• [Goal]: Set down the data below from its first line to the line holding "from mathutils import Vector, Matrix", inclusive; omit all pictures.

(3D scene scripts)
#####
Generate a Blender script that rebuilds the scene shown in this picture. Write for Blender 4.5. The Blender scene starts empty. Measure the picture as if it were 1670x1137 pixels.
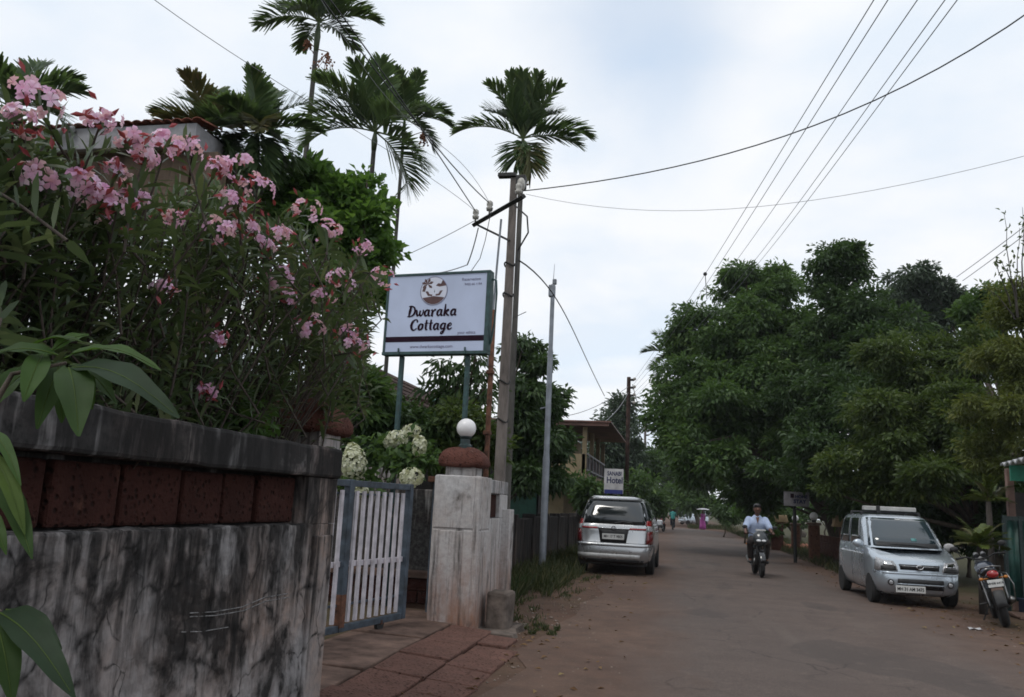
import bpy, math, random
import numpy as np
from mathutils import Vector, Matrix

R_ = math.radians
scene = bpy.context.scene
col = scene.collection

# ------------------------------------------------------------------ camera
IMG_W, IMG_H, FOC = 1670, 1137, 1350.0
CAM = np.array([0.0, 0.0, 1.5])
_yaw, _pitch, _roll = R_(11.5), R_(10.6), R_(2.7)
FW = np.array([-math.sin(_yaw) * math.cos(_pitch), math.cos(_yaw) * math.cos(_pitch), math.sin(_pitch)])
_r0 = np.array([math.cos(_yaw), math.sin(_yaw), 0.0])
_u0 = np.cross(_r0, FW)
RT = math.cos(_roll) * _r0 + math.sin(_roll) * _u0
UP = math.cos(_roll) * _u0 - math.sin(_roll) * _r0
cam = bpy.data.cameras.new('camera')
cam.sensor_width = 36.0
cam.lens = FOC / IMG_W * 36.0
cam.clip_start = 0.05
cam.clip_end = 3000
cam_ob = bpy.data.objects.new('camera', cam)
col.objects.link(cam_ob)
cam_ob.matrix_world = Matrix(((RT[0], UP[0], -FW[0], CAM[0]), (RT[1], UP[1], -FW[1], CAM[1]), (RT[2], UP[2], -FW[2], CAM[2]), (0, 0, 0, 1)))
scene.camera = cam_ob

# ------------------------------------------------------------------ light
SUN_EL, SUN_AZ = R_(62), R_(-150)      # azimuth measured from +Y towards +X
SKY_GAIN = (1.75, 2.35, 2.3)      # the blue seen through thin cloud is brighter than a clear sky's
world = bpy.data.worlds.new('World')
scene.world = world
world.use_nodes = True
wt = world.node_tree
wt.nodes.clear()
def wn(t, **k):
    n = wt.nodes.new(t)
    for a, b in k.items():
        setattr(n, a, b)
    return n
w_out = wn('ShaderNodeOutputWorld'); w_bg = wn('ShaderNodeBackground')
w_sky = wn('ShaderNodeTexSky', sky_type='NISHITA')
w_sky.sun_disc = False
w_sky.sun_elevation = SUN_EL
w_sky.sun_rotation = SUN_AZ
w_sky.air_density = 1.0; w_sky.dust_density = 0.4; w_sky.ozone_density = 2.0
w_tc = wn('ShaderNodeTexCoord')
w_sep = wn('ShaderNodeSeparateXYZ'); wt.links.new(w_tc.outputs['Generated'], w_sep.inputs[0])
# clouds on a flat layer: direction divided by its height
w_h = wn('ShaderNodeMath', operation='MAXIMUM'); w_h.inputs[1].default_value = 0.0
wt.links.new(w_sep.outputs['Z'], w_h.inputs[0])
w_h2 = wn('ShaderNodeMath', operation='ADD'); w_h2.inputs[1].default_value = 0.22
wt.links.new(w_h.outputs[0], w_h2.inputs[0])
w_div = wn('ShaderNodeVectorMath', operation='DIVIDE')
w_cmb = wn('ShaderNodeCombineXYZ')
for i in range(3):
    wt.links.new(w_h2.outputs[0], w_cmb.inputs[i])
wt.links.new(w_tc.outputs['Generated'], w_div.inputs[0]); wt.links.new(w_cmb.outputs[0], w_div.inputs[1])
w_map = wn('ShaderNodeMapping'); w_map.inputs['Location'].default_value = (0.0, 0.0, 0.0)
wt.links.new(w_div.outputs[0], w_map.inputs[0])
w_n1 = wn('ShaderNodeTexNoise'); w_n1.inputs['Scale'].default_value = 1.15; w_n1.inputs['Detail'].default_value = 6; w_n1.inputs['Roughness'].default_value = 0.5; w_n1.inputs['Distortion'].default_value = 0.35
wt.links.new(w_map.outputs[0], w_n1.inputs['Vector'])
w_r1 = wn('ShaderNodeValToRGB')
w_r1.color_ramp.elements[0].position = 0.28; w_r1.color_ramp.elements[0].color = (0.93, 0.93, 0.93, 1)
w_r1.color_ramp.elements[1].position = 0.50; w_r1.color_ramp.elements[1].color = (1, 1, 1, 1)
wt.links.new(w_n1.outputs['Fac'], w_r1.inputs[0])
w_n2 = wn('ShaderNodeTexNoise'); w_n2.inputs['Scale'].default_value = 2.3; w_n2.inputs['Detail'].default_value = 5; w_n2.inputs['Roughness'].default_value = 0.48
wt.links.new(w_map.outputs[0], w_n2.inputs['Vector'])
w_r2 = wn('ShaderNodeValToRGB')
w_r2.color_ramp.elements[0].position = 0.40; w_r2.color_ramp.elements[0].color = (8.15, 8.95, 9.95, 1)
w_r2.color_ramp.elements[1].position = 0.60; w_r2.color_ramp.elements[1].color = (9.75, 9.95, 10.25, 1)
wt.links.new(w_n2.outputs['Fac'], w_r2.inputs[0])
# a thin place in the cloud deck, high over the road, where the blue comes through
_gap = FW + RT * (1075 - IMG_W / 2) / FOC - UP * (78 - IMG_H / 2) / FOC
_gap = _gap / np.linalg.norm(_gap)
w_nd = wn('ShaderNodeTexNoise'); w_nd.inputs['Scale'].default_value = 5.0; w_nd.inputs['Detail'].default_value = 5
wt.links.new(w_tc.outputs['Generated'], w_nd.inputs['Vector'])
w_wob = wn('ShaderNodeVectorMath', operation='MULTIPLY_ADD'); w_wob.inputs[1].default_value = (0.2, 0.2, 0.2)
w_off = wn('ShaderNodeVectorMath', operation='ADD'); w_off.inputs[1].default_value = (-0.1, -0.1, -0.1)
wt.links.new(w_tc.outputs['Generated'], w_off.inputs[0])
wt.links.new(w_nd.outputs['Color'], w_wob.inputs[0]); wt.links.new(w_off.outputs[0], w_wob.inputs[2])
w_dst = wn('ShaderNodeVectorMath', operation='DISTANCE'); w_dst.inputs[1].default_value = [float(v) for v in _gap]
wt.links.new(w_wob.outputs[0], w_dst.inputs[0])
w_gr = wn('ShaderNodeMapRange', interpolation_type='SMOOTHSTEP'); w_gr.inputs['From Min'].default_value = 0.02; w_gr.inputs['From Max'].default_value = 0.20
w_gr.inputs['To Min'].default_value = 0.62; w_gr.inputs['To Max'].default_value = 1.0
wt.links.new(w_dst.outputs['Value'], w_gr.inputs[0])
w_cov = wn('ShaderNodeMath', operation='MULTIPLY'); wt.links.new(w_r1.outputs[0], w_cov.inputs[0]); wt.links.new(w_gr.outputs[0], w_cov.inputs[1])
w_mix = wn('ShaderNodeMix', data_type='RGBA')
wt.links.new(w_cov.outputs[0], w_mix.inputs[0])
w_gain = wn('ShaderNodeVectorMath', operation='MULTIPLY'); w_gain.inputs[1].default_value = SKY_GAIN
wt.links.new(w_sky.outputs[0], w_gain.inputs[0]); wt.links.new(w_gain.outputs[0], w_mix.inputs[6]); wt.links.new(w_r2.outputs[0], w_mix.inputs[7])
wt.links.new(w_mix.outputs[2], w_bg.inputs['Color'])
w_bg.inputs['Strength'].default_value = 0.1
wt.links.new(w_bg.outputs[0], w_out.inputs[0])

sun = bpy.data.lights.new('sun', 'SUN')
sun.energy = 1.0; sun.angle = R_(16); sun.color = (1.0, 0.96, 0.9)
sun_ob = bpy.data.objects.new('sun', sun); col.objects.link(sun_ob)
sd = Vector((math.sin(SUN_AZ) * math.cos(SUN_EL), math.cos(SUN_AZ) * math.cos(SUN_EL), math.sin(SUN_EL)))
sun_ob.rotation_euler = sd.to_track_quat('Z', 'Y').to_euler()
sun_ob.location = (0, 0, 30)
scene.view_settings.view_transform = 'Standard'
scene.view_settings.look = 'None'
scene.view_settings.exposure = 0.0
scene.view_settings.gamma = 1.0
scene.view_settings.use_curve_mapping = False
scene.render.engine = 'CYCLES'
scene.cycles.max_bounces = 6
scene.cycles.transparent_max_bounces = 6
scene.cycles.filter_width = 1.7

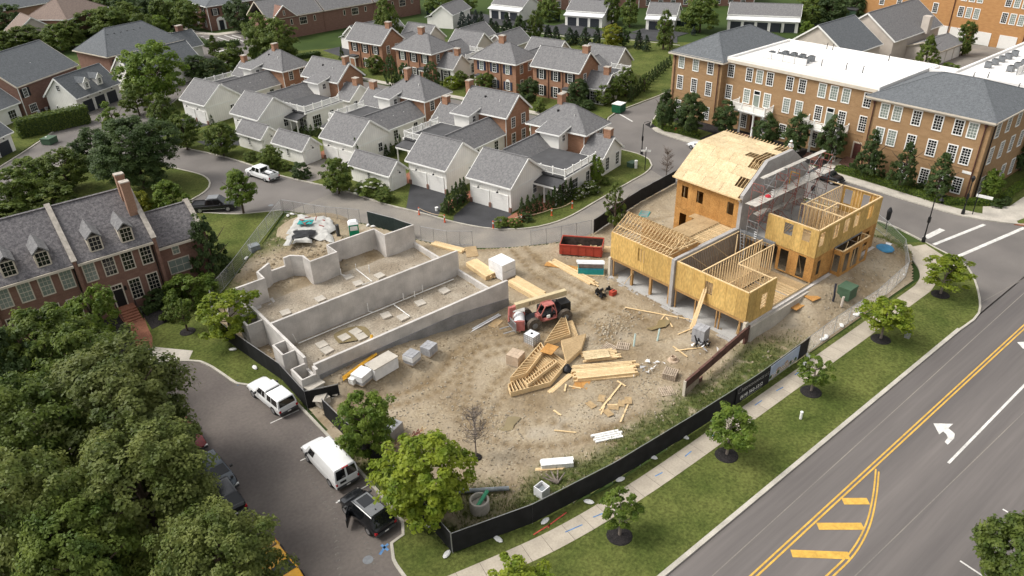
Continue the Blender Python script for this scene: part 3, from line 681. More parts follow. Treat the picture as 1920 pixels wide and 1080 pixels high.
def weed(x, y):
 w = 0
 fy = 30.2 + 1.5*mnoise.noise((x*.2, 3, 1)) - .6*smooth(25, 40, x)
 w = max(w, (1-smooth(fy-.6, fy+2.2, y))*(1-smooth(52, 60, x)))
 w = max(w, (1-smooth(18.6, 20.4, x))*(1-smooth(40, 46, y)))
 w = max(w, .7*smooth(78, 81, x))
 w = max(w, smooth(77.5, 82, y)*.9 + (1-smooth(19, 23, x))*smooth(70.5, 72, y))
 w = max(w, .8*(1-smooth(0, 3.5, math.dist((x, y), (22, 32)))))
 return min(1, w)
at2.data.foreach_set('value', [weed(v.co.x, v.co.y) for v in me.vertices])
me.attributes.new('damp', 'FLOAT', 'POINT').data.foreach_set('value', [min(1, 1.0*rut(v.co.x, v.co.y)+max(0, 1.3*mnoise.fractal((v.co.x*.22, v.co.y*.22, 11), 1, 2, 5)-.05)+.8*math.exp(-((v.co.x-45.6)**2/6+(v.co.y-41.5)**2/2.5))+.7*math.exp(-((v.co.x-49.3)**2/5+(v.co.y-38.8)**2/3))) for v in me.vertices])
def on_site(px, py):
 z = .1
 for _ in range(6): x, y = ground(px, py, z); z = site_z(x, y)
 return x, y, z
# floor inside the foundation
b = MB(); fx0, fx1, fy0, fy1 = 19.3, 40.7, 51.9, 69.3; st = .4; ni, nj = int((fx1-fx0)/st), int((fy1-fy0)/st)
for i in range(ni+1):
 for j in range(nj+1):
  x, y = fx0+(fx1-fx0)*i/ni, fy0+(fy1-fy0)*j/nj
  z = .05+.10*mnoise.fractal((x*.5, y*.5, 2), 1, 2, 3)+.05*mnoise.noise((x*2.2, y*2.2, 5)) + .25*smooth(66, 69, y)*(.5+.5*mnoise.noise((x*.4, 0, 3)))
  b.v.append((x, y, max(.022, z)))
for i in range(ni):
 for j in range(nj):
  q = i*(nj+1)+j; b.f.append((q, q+nj+1, q+nj+2, q+1))
fo = structure('foundation_floor', b, 'gravel_floor'); fo.data.polygons.foreach_set('use_smooth', [True]*len(fo.data.polygons))
for pts, mt, z in (([(24.2, 57.2), (26.9, 56.2), (27.6, 58.0), (26.4, 59.0), (24.6, 58.9)], 'puddle', .16), ([(48.0, 39.3), (49.0, 38.9), (50.1, 39.4), (50.8, 38.6), (49.6, 38.2), (48.9, 38.5), (48.1, 38.7)], 'puddle', .17), ([(27.9, 37.7), (28.7, 37.4), (29.6, 38.1), (30.4, 37.3), (29.4, 37.0), (28.9, 36.6), (28.2, 37.0)], 'puddle', .11)):
 sheet('puddle', dense(pts+[pts[0]], .4)[:-1], z, mt)
# scattered rubble: uncountable, one object
b = MB(); rs = random.Random(3)
def pebble(x, y, z, r_):
 n = len(b.v); q = [(rs.uniform(.6, 1.2)*r_*math.cos(a_), rs.uniform(.6, 1.2)*r_*math.sin(a_)) for a_ in (0, 1.3, 2.5, 3.8, 5)]
 b.v += [(x+p_[0], y+p_[1], z-.02) for p_ in q]+[(x+p_[0]*.6, y+p_[1]*.6, z+r_*rs.uniform(.4, .9)) for p_ in q]
 b.f += [tuple(range(n+5, n+10))]+[(n+k, n+(k+1) % 5, n+5+(k+1) % 5, n+5+k) for k in range(5)]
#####
• [Answer for this exercise]:
Generate a Blender script that rebuilds the scene shown in this picture. Write for Blender 4.5. The Blender scene starts empty. Measure the picture as if it were 1670x1137 pixels.
import bpy, math, random
import numpy as np
from mathutils import Vector, Matrix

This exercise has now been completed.